Quem vota em branco é como se não existisse, voto sem valor contabilístico que subverte a vontade geral. Sendo voto de protesto de força maior que a abstenção revela posição descrente em todos os candidatos, nomeadamente nos previsíveis vencedores, os que as sondagens favorecem, sublinhando antecipadamente o vencedor para influenciar no caminho da vitória anunciada, sabendo-se que inconscientemente tantos gostam de sentir-se vitoriosos mesmo que por interposta personagem, equipa ou grupo, vivem a vitória subindo na sua própria auto-estima.

Sócrates disfarçou o mau momento que o seu partido atravessa. O povo que o levou ao céu é o mesmo que o afunda no inferno político. Passos Coelho apresta-se para novo cenário governamental mas da mesma espécie com nuances por ventura mais gravosos para os que estão na linha dos mais sacrificados.

Cavaco regressa a Belém ressabiado. A sua intervenção, no rescaldo da vitória, mostrou quanto ressentimento se deitara no fraco estofo político que mostrou guarnecer a sua personagem presidencial ao longo da batalha eleitoral. Veremos no futuro quanta vingança se esconde naquela intervenção de vitória no Centro Cultural de Belém, a sua obra faraónica enquanto primeiro-ministro.

 O povo não aprende com os erros, já são seis actos eleitorais em que participa. No meio da satisfação de repetidas escolhas, esquece facilmente, alheando-se dos desastres sociais de que é vítima.

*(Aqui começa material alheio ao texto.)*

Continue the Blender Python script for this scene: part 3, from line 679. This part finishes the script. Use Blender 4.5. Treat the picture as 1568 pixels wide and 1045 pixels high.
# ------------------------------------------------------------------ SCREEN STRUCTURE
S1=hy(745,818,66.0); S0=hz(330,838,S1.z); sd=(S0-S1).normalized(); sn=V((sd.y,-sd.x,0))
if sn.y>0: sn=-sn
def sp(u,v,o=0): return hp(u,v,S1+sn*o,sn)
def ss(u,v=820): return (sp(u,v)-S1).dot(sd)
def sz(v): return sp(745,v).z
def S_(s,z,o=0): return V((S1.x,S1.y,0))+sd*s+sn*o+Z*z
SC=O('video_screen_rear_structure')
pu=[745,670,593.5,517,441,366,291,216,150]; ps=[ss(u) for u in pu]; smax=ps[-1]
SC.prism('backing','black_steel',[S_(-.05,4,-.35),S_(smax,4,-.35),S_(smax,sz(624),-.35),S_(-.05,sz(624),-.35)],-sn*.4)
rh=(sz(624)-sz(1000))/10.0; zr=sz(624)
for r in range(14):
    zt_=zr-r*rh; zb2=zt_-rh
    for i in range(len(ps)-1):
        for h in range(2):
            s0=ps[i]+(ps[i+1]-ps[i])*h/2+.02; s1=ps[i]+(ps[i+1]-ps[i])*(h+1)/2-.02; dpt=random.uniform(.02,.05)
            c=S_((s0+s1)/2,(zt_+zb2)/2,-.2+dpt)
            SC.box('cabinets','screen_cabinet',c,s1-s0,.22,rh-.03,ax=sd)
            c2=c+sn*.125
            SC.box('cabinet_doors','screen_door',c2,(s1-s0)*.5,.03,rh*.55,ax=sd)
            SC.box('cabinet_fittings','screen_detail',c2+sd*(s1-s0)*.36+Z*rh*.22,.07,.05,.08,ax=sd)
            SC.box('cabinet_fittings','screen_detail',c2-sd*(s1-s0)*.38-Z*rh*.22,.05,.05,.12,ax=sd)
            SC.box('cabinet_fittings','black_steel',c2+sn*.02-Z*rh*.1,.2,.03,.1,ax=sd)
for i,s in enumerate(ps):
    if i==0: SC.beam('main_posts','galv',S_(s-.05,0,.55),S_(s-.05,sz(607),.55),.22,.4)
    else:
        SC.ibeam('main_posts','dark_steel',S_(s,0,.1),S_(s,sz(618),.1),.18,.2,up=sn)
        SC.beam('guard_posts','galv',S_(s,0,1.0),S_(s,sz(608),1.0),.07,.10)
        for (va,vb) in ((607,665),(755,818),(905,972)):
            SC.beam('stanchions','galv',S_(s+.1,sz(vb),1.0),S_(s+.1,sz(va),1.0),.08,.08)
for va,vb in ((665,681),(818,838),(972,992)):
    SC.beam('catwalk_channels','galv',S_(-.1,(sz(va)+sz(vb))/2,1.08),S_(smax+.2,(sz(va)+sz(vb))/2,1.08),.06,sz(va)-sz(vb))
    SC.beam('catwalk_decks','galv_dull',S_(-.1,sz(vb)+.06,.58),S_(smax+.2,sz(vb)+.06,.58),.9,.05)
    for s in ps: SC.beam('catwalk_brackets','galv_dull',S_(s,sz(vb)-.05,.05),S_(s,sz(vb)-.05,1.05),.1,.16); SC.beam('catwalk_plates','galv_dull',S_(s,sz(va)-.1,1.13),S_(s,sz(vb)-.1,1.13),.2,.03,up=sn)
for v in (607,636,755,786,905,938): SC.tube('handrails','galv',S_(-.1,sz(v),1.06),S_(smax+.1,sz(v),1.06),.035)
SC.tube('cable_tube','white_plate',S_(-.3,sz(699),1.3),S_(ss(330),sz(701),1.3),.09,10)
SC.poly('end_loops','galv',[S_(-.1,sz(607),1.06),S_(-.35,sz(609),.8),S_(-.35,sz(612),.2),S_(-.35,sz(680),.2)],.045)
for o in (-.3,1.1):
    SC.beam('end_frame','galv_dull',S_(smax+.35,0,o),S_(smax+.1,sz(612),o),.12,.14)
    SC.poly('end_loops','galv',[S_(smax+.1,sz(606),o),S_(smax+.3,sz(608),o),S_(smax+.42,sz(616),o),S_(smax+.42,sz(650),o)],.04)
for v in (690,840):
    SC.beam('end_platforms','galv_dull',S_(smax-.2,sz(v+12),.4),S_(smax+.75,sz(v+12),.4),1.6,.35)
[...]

A responsabilidade dos que no universo político e partidário teimam em antagónica dimensão social, subvertendo os neurónios do povo em protesto na rua e pachorrento na urna, terá um fim, não se sabe quando mas, um dia será.

Hoje é dia para pôr as coisas claras, e é o que aqui fazemos. Que a memória não seja tão curta e todos recordemos o que no dia 23 de Janeiro em Portugal se passara para não persistirmos num quase eterno aval para políticas sociais do tempo das cavernas.